→ **Task prompt**: Copy out precisely the lines beginning at the line that contains "12, .4, spec=.08)" and ending at the line that contains "M_tape = tape_mat()", including both.

→ **Records for processing**:

## Begin

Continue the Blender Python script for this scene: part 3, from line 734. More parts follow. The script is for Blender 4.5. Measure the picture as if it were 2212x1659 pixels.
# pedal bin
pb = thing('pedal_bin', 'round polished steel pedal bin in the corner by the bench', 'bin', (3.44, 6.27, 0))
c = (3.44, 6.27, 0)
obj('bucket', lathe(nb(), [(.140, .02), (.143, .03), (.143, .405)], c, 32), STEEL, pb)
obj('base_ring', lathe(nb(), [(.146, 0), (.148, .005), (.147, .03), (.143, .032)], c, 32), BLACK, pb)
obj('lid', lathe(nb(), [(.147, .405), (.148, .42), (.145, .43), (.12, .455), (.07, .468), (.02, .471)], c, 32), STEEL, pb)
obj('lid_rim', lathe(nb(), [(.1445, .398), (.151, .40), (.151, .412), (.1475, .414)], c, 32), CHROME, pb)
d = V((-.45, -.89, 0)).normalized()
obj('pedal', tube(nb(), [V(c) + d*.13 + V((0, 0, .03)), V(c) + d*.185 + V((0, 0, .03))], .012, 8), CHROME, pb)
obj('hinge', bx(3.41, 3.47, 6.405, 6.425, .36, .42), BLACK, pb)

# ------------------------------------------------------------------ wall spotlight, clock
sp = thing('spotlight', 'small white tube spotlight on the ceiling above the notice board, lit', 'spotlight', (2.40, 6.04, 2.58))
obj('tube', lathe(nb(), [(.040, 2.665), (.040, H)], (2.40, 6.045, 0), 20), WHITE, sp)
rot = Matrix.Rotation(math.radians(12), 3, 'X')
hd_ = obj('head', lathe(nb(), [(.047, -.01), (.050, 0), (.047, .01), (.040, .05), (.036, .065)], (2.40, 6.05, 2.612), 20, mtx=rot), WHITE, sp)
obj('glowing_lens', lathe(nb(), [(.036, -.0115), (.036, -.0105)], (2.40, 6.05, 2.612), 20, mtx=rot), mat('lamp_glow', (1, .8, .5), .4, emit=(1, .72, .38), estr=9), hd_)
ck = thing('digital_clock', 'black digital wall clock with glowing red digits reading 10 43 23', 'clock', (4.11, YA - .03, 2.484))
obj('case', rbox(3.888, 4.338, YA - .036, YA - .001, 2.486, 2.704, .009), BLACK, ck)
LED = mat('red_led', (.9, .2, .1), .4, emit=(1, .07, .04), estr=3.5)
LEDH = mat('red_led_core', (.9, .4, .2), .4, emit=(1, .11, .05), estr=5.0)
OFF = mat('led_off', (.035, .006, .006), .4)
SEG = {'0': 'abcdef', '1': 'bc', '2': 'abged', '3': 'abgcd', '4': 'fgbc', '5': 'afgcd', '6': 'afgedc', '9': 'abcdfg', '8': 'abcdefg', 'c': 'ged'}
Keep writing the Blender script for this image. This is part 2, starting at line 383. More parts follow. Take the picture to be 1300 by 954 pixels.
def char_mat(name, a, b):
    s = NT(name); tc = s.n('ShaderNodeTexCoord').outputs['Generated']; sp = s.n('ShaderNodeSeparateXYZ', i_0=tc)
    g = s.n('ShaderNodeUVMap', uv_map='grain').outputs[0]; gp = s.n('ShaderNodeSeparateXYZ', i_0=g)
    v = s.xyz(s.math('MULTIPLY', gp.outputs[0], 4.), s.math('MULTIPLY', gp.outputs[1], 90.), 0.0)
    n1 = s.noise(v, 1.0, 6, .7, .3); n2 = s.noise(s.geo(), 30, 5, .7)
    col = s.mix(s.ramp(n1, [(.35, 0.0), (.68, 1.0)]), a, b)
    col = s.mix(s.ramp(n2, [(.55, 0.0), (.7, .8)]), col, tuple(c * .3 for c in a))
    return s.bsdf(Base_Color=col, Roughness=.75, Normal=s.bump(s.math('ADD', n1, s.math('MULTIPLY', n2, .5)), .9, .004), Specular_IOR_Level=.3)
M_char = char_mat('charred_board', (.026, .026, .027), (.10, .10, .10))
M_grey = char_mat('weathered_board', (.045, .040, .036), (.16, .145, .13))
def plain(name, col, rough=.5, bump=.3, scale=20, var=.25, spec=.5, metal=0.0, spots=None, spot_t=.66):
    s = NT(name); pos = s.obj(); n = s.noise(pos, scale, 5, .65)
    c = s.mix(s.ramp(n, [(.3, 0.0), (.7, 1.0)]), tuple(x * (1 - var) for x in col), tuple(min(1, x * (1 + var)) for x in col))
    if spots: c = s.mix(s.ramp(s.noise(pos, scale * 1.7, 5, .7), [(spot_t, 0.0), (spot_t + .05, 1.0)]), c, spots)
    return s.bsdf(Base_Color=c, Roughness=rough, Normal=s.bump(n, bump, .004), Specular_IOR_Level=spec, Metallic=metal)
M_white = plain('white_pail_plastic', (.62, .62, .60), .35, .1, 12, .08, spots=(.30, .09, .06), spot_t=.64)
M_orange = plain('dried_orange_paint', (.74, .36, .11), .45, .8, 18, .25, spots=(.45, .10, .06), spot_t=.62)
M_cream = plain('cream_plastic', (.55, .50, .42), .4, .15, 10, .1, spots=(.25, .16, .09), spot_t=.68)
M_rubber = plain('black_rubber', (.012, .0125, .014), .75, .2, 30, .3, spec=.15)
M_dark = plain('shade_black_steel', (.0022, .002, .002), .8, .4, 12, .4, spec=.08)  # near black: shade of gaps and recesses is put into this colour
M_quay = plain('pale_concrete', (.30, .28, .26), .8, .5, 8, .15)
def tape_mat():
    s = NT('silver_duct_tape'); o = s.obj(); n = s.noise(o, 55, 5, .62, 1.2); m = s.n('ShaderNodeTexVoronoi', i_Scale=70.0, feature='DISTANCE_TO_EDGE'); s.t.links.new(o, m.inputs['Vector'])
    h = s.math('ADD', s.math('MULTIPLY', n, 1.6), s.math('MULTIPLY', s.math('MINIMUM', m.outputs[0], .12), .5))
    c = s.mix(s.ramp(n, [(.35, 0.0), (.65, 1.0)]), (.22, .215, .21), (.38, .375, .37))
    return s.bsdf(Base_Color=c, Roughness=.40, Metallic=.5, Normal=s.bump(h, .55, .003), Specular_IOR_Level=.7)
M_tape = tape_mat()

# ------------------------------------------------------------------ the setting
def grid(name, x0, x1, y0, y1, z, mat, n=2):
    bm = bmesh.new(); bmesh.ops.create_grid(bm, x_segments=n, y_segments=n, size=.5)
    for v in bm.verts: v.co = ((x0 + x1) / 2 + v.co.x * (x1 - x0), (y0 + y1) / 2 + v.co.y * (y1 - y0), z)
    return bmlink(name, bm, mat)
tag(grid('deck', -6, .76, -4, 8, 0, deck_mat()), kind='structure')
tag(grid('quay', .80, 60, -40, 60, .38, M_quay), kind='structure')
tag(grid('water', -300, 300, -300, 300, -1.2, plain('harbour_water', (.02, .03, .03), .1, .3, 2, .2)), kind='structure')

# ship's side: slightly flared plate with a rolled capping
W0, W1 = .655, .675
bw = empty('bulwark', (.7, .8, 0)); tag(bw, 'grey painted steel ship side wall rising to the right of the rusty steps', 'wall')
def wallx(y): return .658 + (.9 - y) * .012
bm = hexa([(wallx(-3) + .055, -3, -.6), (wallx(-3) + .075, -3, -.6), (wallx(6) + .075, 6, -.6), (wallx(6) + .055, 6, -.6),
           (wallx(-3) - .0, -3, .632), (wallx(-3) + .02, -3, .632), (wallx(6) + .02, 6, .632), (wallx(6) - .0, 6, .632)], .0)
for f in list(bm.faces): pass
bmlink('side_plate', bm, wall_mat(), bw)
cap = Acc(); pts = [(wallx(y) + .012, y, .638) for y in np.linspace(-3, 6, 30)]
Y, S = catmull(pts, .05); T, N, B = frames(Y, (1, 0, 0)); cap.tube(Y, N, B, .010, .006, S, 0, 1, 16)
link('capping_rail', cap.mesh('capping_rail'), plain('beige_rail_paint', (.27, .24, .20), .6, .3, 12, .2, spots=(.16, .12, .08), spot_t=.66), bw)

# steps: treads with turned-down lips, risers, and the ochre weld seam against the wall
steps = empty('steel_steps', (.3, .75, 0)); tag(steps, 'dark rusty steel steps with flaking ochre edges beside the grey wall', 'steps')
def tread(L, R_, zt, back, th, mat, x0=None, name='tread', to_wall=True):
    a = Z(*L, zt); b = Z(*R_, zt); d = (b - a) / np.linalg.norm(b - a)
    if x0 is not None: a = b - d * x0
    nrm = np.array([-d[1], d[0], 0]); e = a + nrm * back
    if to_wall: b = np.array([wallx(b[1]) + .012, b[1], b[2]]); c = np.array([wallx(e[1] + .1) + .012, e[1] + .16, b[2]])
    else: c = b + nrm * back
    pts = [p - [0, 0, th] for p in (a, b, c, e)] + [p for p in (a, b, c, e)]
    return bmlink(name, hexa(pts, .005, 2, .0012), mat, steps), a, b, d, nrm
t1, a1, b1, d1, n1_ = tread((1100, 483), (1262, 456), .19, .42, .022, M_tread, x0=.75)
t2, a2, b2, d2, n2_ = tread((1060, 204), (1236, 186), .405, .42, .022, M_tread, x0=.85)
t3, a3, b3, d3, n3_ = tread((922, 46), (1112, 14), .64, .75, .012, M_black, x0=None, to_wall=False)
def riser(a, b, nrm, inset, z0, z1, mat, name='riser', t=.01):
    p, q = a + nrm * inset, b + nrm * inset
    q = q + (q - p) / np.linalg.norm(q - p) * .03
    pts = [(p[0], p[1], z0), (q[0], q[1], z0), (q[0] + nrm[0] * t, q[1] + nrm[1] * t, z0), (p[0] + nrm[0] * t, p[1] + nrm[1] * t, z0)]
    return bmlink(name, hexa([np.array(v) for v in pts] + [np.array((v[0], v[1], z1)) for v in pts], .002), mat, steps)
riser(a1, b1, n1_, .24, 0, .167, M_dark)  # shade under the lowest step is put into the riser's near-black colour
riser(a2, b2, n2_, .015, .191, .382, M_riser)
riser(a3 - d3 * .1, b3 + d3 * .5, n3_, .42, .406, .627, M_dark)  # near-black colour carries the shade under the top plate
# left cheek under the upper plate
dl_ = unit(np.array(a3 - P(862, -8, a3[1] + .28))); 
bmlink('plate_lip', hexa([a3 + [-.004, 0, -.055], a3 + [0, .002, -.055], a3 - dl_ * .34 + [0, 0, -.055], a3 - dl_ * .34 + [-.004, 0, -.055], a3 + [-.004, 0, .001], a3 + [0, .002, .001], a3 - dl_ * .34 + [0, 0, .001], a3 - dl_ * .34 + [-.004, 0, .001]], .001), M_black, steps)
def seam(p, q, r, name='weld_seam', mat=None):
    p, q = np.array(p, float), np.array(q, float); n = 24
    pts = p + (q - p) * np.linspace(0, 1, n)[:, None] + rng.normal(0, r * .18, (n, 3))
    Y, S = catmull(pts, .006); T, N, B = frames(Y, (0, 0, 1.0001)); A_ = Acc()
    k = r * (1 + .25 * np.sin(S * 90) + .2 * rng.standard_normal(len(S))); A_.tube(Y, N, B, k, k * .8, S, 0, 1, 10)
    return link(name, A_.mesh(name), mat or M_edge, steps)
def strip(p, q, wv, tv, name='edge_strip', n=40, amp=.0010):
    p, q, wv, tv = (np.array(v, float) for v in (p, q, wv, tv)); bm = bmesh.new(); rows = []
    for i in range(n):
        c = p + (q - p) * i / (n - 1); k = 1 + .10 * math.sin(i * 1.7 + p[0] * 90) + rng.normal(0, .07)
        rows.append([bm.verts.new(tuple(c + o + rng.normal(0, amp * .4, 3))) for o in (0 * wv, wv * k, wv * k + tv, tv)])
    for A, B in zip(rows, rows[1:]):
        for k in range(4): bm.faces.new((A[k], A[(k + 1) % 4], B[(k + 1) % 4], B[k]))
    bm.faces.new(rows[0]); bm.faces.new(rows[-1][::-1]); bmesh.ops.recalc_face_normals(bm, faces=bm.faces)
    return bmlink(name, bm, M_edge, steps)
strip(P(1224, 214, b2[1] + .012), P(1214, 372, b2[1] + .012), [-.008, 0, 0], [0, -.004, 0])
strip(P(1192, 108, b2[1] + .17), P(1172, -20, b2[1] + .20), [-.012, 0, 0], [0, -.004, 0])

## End

→ **Right answer**:
M_dark = plain('shade_black_steel', (.0022, .002, .002), .8, .4, 12, .4, spec=.08)  # near black: shade of gaps and recesses is put into this colour
M_quay = plain('pale_concrete', (.30, .28, .26), .8, .5, 8, .15)
def tape_mat():
    s = NT('silver_duct_tape'); o = s.obj(); n = s.noise(o, 55, 5, .62, 1.2); m = s.n('ShaderNodeTexVoronoi', i_Scale=70.0, feature='DISTANCE_TO_EDGE'); s.t.links.new(o, m.inputs['Vector'])
    h = s.math('ADD', s.math('MULTIPLY', n, 1.6), s.math('MULTIPLY', s.math('MINIMUM', m.outputs[0], .12), .5))
    c = s.mix(s.ramp(n, [(.35, 0.0), (.65, 1.0)]), (.22, .215, .21), (.38, .375, .37))
    return s.bsdf(Base_Color=c, Roughness=.40, Metallic=.5, Normal=s.bump(h, .55, .003), Specular_IOR_Level=.7)
M_tape = tape_mat()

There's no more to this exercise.